In general if I see a GCC error I consider that a bug in the Nim compiler, not in my code. (Unles I'm lying to the compiler that imaginary functions exist, then it's my fault) but relying on a GCC error for a Nim feature would be very poor imho.
Ignoring the distraction of interop, your use case might point to a way to mitigate @Araqs concern. If a dot operator is sugar for the creation of a proc plus it's invocation, (nonanonymous lambda? notorious lambda?) wouldn't that satisfy the requirement that "obj.f exist at runtime
My "gut reaction" is that extending the dot operator in such a way would generate more problems than it would solve from the point of view of the programmer's understanding of what is happening.
Perhaps use a different symbol sequence than a dot? That way the programmer has a "here be dragons" warning.
An example:
obj+>undeclaredField+>undeclaredNestedField = "C++ might not compile"
@JohnAD I think I agree with your gut reaction. I have tried a few times to replace the ., .=, and .() a few times already with -> for exactly this reason, but I couldn't find a way to replicate all of my usecases with it. I guess I could bite the bullet and just use something like cppObject.tryCall(CppMethod, args) -- which definitely screams "here be dragons" -- but after using something like dotOperators this lessens "programmer happiness" on my part.

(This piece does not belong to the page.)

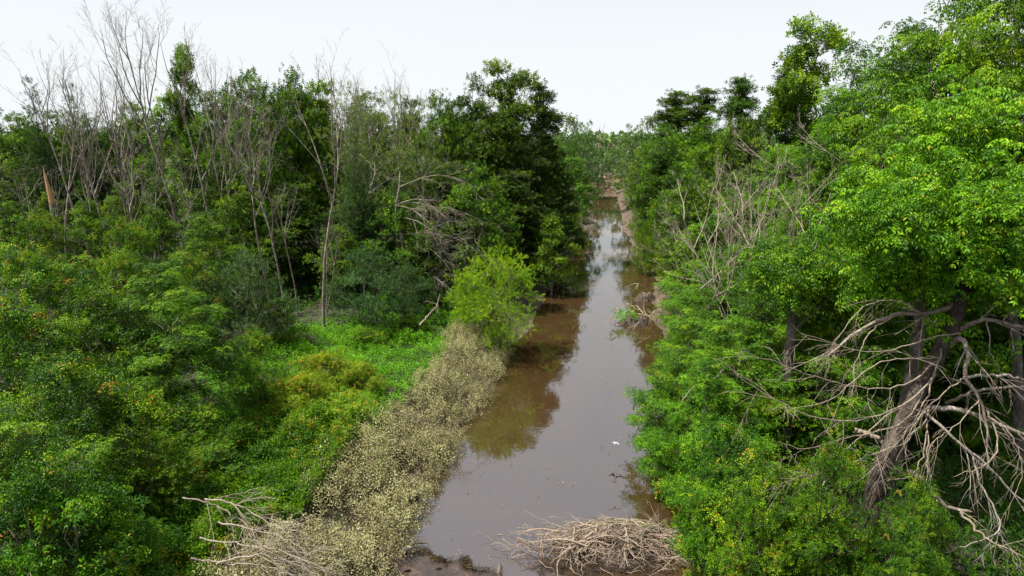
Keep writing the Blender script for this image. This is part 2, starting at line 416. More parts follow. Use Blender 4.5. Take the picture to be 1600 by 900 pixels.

@shirleyquirk yes relying on the underlying backend to find and fix typos is definitely one of the weaknesses of my interop design. I do find it worth the trouble though given that the porting aspect of interoping with C++ is taken out of the equation and I go straight to prototyping. I have tried other solutions like generating the C/C++ interfaces with tools like nimterop, but it simply does not work with the libraries I use.
Thanks guys for your input. Perhaps a better direction to go with this is to completely eliminate the need for dot operator overloading and instead allow similar capabilities but using other operators like ->?
but I couldn't find a way to replicate all of my usecases with it.
Please continue to use the dot operators until a better solution emerges.